Special teams. Blocked field goal, no blocking for Tony Logan on punt returns. This unit has slowly and steadily gone to hell since Ray Rychelski left three years ago.

Gary Crwtn and To Brafor. The coordinators, not the nicknames. I'm willing to give a little on both of them, for different reasons; Gary, because the entire offense seems out of sync right now, and To, because he lacks any measure of defensive depth. But let's be real: the team was outgained by Towson. Serious problems exist on both sides. The offense isn't working, whether or not because its because of the scheme or execution, and the defense I don't think has a scheme, and Antwine Perez seems to agree with that. When a former player describes the current defensive scheme as "ass", I think it's safe to assume that we have some problems.

Number gradients. I was against them from the start, but one thing I didn't consider: you can't read them. Really, you can't read the numbers, on TV or, judging by Twitter, in person. Seriously annoying.

Helmet Stickers

Justus PIckett, RB. Tough to turn down Meggett here, but we already know about him. PIckett is more of an unknown quantity, but the true freshman had a big day with 82 yards and a touchdown. Don't know how much he should be playing come ACC time, but he looked the part today.

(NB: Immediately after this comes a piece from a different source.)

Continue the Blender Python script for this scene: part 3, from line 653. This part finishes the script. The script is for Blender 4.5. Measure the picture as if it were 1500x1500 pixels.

Joe Vellano, DT. Tough not to like a guy like Vellano. A legacy who didn't expect anything to come to him, who's playing at an All-ACC level and nearly matching his dad's accomplishments and has a great motor. Picture-perfect.

Nick Ferrara, P. Blocked FG was a problem and too low, but 4 punts downed inside the 20 was huge, and a big reason Towson outgained Maryland - their fields were consistently much longer.

Tyler Cierski, FB. Aw, come on, if your heart didn't swell at seeing the fullback scoring on the first touch of his career (in his fourth game), I'm not sure you have one. 100% scoring ratio FTW.